Lo vamos a contar, sobre todo, porque nos interesa. A mí, como bloguero y a
vosotros, como lectores de este blog, porque no será nada difícil que muchos, o
todos, de vosotros, consideréis posible que el juego de iniciativas
internacionales en torno a la guerra civil española hubiese transcurrido de una
manera diferente a cómo se desarrolló. Yo, sin embargo, confieso que, en este
punto, tengo una visión fatalista; en torno a los apoyos, y no apoyos, que
obtuvo sobre todo el bando republicano, pasó lo que tenía que pasar (esto quiere decir: lo que, en buena parte, los conspiradores esperaban que pasase), y nada
más. Nada podría haber ocurrido de otra manera. Hay dos grandes elementos que
explican esta tesis. El primero, que queda fuera del ámbito de estas notas, son
las especiales características del mapa geopolítico francés en aquel momento;
características que hacían literalmente imposible que las izquierdas francesas
se mostrasen comprensivas con nuestra II República. La segunda gran razón, que
hoy si toca, es Austria.
Tan importante es el tema austriaco para explicar en qué estaban
las potencias europeas a partir del otoño de 1935 que, en realidad, de aquel
historiador que escriba sobre la no intervención, sobre el juego de apoyos de
los bandos de nuestra guerra civil, y no hable de Austria, tiendo a pensar que
no tiene demasiada idea de lo que escribe.

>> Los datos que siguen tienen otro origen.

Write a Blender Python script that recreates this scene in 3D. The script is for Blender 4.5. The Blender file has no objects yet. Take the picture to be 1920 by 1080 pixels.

En Viena, pues, hay un hombre destrozado. Y hay otro
acojonado. Este otro es Franz von Papen, embajador alemán en Viena. Von Papen,
en 1935, temía, más que por su futuro político, por su vida. Las cosas habían cambiado mucho desde los días, en realidad no tan lejanos en el tiempo, en el que el nacionalisocialismo había necesitado de él, del presidente Hindenburg y de Kurt von Schleicher, para subirse a los hombros del poder.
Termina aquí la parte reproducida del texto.